SOURCE DATA =
● ● ● ●
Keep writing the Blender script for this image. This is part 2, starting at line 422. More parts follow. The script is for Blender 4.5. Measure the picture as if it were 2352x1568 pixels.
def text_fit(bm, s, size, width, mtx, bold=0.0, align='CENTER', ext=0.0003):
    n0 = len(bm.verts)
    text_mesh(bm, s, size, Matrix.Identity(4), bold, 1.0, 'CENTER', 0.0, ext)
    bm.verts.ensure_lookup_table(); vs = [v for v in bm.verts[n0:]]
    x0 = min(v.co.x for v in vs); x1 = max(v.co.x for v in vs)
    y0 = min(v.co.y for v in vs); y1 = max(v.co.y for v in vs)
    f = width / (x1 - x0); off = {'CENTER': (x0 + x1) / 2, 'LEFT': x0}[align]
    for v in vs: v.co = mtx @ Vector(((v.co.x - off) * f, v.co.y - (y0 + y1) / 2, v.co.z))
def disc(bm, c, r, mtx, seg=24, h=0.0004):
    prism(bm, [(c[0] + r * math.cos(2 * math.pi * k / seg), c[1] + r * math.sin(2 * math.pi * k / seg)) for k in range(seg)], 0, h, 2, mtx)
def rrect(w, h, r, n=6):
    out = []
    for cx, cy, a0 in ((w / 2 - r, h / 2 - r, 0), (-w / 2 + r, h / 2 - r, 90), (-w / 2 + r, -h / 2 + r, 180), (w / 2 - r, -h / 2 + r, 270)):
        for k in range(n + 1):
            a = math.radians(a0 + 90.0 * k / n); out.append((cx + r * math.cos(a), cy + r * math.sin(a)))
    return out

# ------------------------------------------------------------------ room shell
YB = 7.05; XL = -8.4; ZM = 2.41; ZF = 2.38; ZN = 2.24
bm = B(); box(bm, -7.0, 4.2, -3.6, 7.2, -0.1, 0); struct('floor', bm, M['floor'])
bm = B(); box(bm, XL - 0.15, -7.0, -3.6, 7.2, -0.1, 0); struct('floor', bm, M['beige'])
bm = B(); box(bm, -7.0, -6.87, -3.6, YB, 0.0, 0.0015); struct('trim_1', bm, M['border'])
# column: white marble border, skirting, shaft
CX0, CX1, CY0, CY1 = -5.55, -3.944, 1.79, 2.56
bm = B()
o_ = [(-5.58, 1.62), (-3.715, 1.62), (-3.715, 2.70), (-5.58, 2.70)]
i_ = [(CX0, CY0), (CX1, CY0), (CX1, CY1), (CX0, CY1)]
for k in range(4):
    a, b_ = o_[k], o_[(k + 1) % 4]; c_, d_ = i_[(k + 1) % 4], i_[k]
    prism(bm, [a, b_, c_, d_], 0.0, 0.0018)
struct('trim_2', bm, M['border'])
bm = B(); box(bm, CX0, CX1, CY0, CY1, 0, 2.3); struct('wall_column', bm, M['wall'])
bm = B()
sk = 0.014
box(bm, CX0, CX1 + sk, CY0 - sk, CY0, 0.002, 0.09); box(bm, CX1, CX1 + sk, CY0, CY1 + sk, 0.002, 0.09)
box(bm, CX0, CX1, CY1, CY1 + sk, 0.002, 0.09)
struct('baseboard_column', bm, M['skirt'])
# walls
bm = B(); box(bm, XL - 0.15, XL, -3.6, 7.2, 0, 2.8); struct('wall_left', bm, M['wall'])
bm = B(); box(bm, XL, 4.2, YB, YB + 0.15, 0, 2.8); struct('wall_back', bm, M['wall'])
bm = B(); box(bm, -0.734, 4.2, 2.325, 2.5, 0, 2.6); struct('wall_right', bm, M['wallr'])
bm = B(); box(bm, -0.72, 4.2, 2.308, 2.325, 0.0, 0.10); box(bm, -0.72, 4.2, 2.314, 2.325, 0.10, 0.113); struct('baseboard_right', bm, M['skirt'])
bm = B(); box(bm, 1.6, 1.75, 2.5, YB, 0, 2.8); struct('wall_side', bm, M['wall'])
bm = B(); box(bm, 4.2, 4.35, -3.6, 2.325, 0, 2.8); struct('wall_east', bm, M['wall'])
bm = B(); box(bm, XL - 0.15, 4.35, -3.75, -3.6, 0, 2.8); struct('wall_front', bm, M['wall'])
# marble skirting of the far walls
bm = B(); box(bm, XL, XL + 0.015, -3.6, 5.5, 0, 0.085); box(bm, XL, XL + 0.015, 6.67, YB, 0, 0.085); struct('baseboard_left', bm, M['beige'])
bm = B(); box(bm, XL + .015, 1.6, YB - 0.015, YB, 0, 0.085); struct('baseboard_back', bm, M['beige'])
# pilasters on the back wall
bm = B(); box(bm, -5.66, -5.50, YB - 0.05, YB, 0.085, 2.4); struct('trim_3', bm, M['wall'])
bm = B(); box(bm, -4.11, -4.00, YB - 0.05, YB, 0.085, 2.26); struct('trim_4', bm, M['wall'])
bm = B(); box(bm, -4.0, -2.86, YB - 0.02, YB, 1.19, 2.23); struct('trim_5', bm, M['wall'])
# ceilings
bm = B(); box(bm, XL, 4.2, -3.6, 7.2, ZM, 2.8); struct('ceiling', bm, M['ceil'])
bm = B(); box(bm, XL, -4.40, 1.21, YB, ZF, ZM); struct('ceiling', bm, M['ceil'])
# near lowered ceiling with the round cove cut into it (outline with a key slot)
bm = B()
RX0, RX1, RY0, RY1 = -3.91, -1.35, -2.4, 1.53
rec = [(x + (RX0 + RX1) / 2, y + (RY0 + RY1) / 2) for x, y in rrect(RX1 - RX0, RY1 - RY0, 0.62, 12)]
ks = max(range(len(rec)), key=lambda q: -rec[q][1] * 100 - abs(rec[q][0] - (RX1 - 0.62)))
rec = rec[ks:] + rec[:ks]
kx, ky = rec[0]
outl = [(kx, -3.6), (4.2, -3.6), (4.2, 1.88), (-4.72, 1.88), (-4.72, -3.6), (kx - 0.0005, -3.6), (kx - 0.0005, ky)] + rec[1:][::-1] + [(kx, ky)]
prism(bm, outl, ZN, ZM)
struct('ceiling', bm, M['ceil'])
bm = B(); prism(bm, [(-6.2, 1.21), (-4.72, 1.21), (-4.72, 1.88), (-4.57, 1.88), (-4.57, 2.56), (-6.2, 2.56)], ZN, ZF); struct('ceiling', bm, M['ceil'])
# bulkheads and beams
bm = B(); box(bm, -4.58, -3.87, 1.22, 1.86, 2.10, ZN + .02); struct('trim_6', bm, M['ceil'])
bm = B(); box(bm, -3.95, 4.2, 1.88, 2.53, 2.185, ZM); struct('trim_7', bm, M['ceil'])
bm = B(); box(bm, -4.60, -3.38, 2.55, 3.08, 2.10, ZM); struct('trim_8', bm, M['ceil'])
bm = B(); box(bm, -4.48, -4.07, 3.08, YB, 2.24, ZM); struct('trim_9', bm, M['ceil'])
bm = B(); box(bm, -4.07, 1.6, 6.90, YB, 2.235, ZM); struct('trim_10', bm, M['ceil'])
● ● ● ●
INSTRUCTION = Your task is to output all of the data above word for word.

EXERCISE RESPONSE =
Keep writing the Blender script for this image. This is part 2, starting at line 422. More parts follow. The script is for Blender 4.5. Measure the picture as if it were 2352x1568 pixels.
def text_fit(bm, s, size, width, mtx, bold=0.0, align='CENTER', ext=0.0003):
    n0 = len(bm.verts)
    text_mesh(bm, s, size, Matrix.Identity(4), bold, 1.0, 'CENTER', 0.0, ext)
    bm.verts.ensure_lookup_table(); vs = [v for v in bm.verts[n0:]]
    x0 = min(v.co.x for v in vs); x1 = max(v.co.x for v in vs)
    y0 = min(v.co.y for v in vs); y1 = max(v.co.y for v in vs)
    f = width / (x1 - x0); off = {'CENTER': (x0 + x1) / 2, 'LEFT': x0}[align]
    for v in vs: v.co = mtx @ Vector(((v.co.x - off) * f, v.co.y - (y0 + y1) / 2, v.co.z))
def disc(bm, c, r, mtx, seg=24, h=0.0004):
    prism(bm, [(c[0] + r * math.cos(2 * math.pi * k / seg), c[1] + r * math.sin(2 * math.pi * k / seg)) for k in range(seg)], 0, h, 2, mtx)
def rrect(w, h, r, n=6):
    out = []
    for cx, cy, a0 in ((w / 2 - r, h / 2 - r, 0), (-w / 2 + r, h / 2 - r, 90), (-w / 2 + r, -h / 2 + r, 180), (w / 2 - r, -h / 2 + r, 270)):
        for k in range(n + 1):
            a = math.radians(a0 + 90.0 * k / n); out.append((cx + r * math.cos(a), cy + r * math.sin(a)))
    return out

# ------------------------------------------------------------------ room shell
YB = 7.05; XL = -8.4; ZM = 2.41; ZF = 2.38; ZN = 2.24
bm = B(); box(bm, -7.0, 4.2, -3.6, 7.2, -0.1, 0); struct('floor', bm, M['floor'])
bm = B(); box(bm, XL - 0.15, -7.0, -3.6, 7.2, -0.1, 0); struct('floor', bm, M['beige'])
bm = B(); box(bm, -7.0, -6.87, -3.6, YB, 0.0, 0.0015); struct('trim_1', bm, M['border'])
# column: white marble border, skirting, shaft
CX0, CX1, CY0, CY1 = -5.55, -3.944, 1.79, 2.56
bm = B()
o_ = [(-5.58, 1.62), (-3.715, 1.62), (-3.715, 2.70), (-5.58, 2.70)]
i_ = [(CX0, CY0), (CX1, CY0), (CX1, CY1), (CX0, CY1)]
for k in range(4):
    a, b_ = o_[k], o_[(k + 1) % 4]; c_, d_ = i_[(k + 1) % 4], i_[k]
    prism(bm, [a, b_, c_, d_], 0.0, 0.0018)
struct('trim_2', bm, M['border'])
bm = B(); box(bm, CX0, CX1, CY0, CY1, 0, 2.3); struct('wall_column', bm, M['wall'])
bm = B()
sk = 0.014
box(bm, CX0, CX1 + sk, CY0 - sk, CY0, 0.002, 0.09); box(bm, CX1, CX1 + sk, CY0, CY1 + sk, 0.002, 0.09)
box(bm, CX0, CX1, CY1, CY1 + sk, 0.002, 0.09)
struct('baseboard_column', bm, M['skirt'])
# walls
bm = B(); box(bm, XL - 0.15, XL, -3.6, 7.2, 0, 2.8); struct('wall_left', bm, M['wall'])
bm = B(); box(bm, XL, 4.2, YB, YB + 0.15, 0, 2.8); struct('wall_back', bm, M['wall'])
bm = B(); box(bm, -0.734, 4.2, 2.325, 2.5, 0, 2.6); struct('wall_right', bm, M['wallr'])
bm = B(); box(bm, -0.72, 4.2, 2.308, 2.325, 0.0, 0.10); box(bm, -0.72, 4.2, 2.314, 2.325, 0.10, 0.113); struct('baseboard_right', bm, M['skirt'])
bm = B(); box(bm, 1.6, 1.75, 2.5, YB, 0, 2.8); struct('wall_side', bm, M['wall'])
bm = B(); box(bm, 4.2, 4.35, -3.6, 2.325, 0, 2.8); struct('wall_east', bm, M['wall'])
bm = B(); box(bm, XL - 0.15, 4.35, -3.75, -3.6, 0, 2.8); struct('wall_front', bm, M['wall'])
# marble skirting of the far walls
bm = B(); box(bm, XL, XL + 0.015, -3.6, 5.5, 0, 0.085); box(bm, XL, XL + 0.015, 6.67, YB, 0, 0.085); struct('baseboard_left', bm, M['beige'])
bm = B(); box(bm, XL + .015, 1.6, YB - 0.015, YB, 0, 0.085); struct('baseboard_back', bm, M['beige'])
# pilasters on the back wall
bm = B(); box(bm, -5.66, -5.50, YB - 0.05, YB, 0.085, 2.4); struct('trim_3', bm, M['wall'])
bm = B(); box(bm, -4.11, -4.00, YB - 0.05, YB, 0.085, 2.26); struct('trim_4', bm, M['wall'])
bm = B(); box(bm, -4.0, -2.86, YB - 0.02, YB, 1.19, 2.23); struct('trim_5', bm, M['wall'])
# ceilings
bm = B(); box(bm, XL, 4.2, -3.6, 7.2, ZM, 2.8); struct('ceiling', bm, M['ceil'])
bm = B(); box(bm, XL, -4.40, 1.21, YB, ZF, ZM); struct('ceiling', bm, M['ceil'])
# near lowered ceiling with the round cove cut into it (outline with a key slot)
bm = B()
RX0, RX1, RY0, RY1 = -3.91, -1.35, -2.4, 1.53
rec = [(x + (RX0 + RX1) / 2, y + (RY0 + RY1) / 2) for x, y in rrect(RX1 - RX0, RY1 - RY0, 0.62, 12)]
ks = max(range(len(rec)), key=lambda q: -rec[q][1] * 100 - abs(rec[q][0] - (RX1 - 0.62)))
rec = rec[ks:] + rec[:ks]
kx, ky = rec[0]
outl = [(kx, -3.6), (4.2, -3.6), (4.2, 1.88), (-4.72, 1.88), (-4.72, -3.6), (kx - 0.0005, -3.6), (kx - 0.0005, ky)] + rec[1:][::-1] + [(kx, ky)]
prism(bm, outl, ZN, ZM)
struct('ceiling', bm, M['ceil'])
bm = B(); prism(bm, [(-6.2, 1.21), (-4.72, 1.21), (-4.72, 1.88), (-4.57, 1.88), (-4.57, 2.56), (-6.2, 2.56)], ZN, ZF); struct('ceiling', bm, M['ceil'])
# bulkheads and beams
bm = B(); box(bm, -4.58, -3.87, 1.22, 1.86, 2.10, ZN + .02); struct('trim_6', bm, M['ceil'])
bm = B(); box(bm, -3.95, 4.2, 1.88, 2.53, 2.185, ZM); struct('trim_7', bm, M['ceil'])
bm = B(); box(bm, -4.60, -3.38, 2.55, 3.08, 2.10, ZM); struct('trim_8', bm, M['ceil'])
bm = B(); box(bm, -4.48, -4.07, 3.08, YB, 2.24, ZM); struct('trim_9', bm, M['ceil'])
bm = B(); box(bm, -4.07, 1.6, 6.90, YB, 2.235, ZM); struct('trim_10', bm, M['ceil'])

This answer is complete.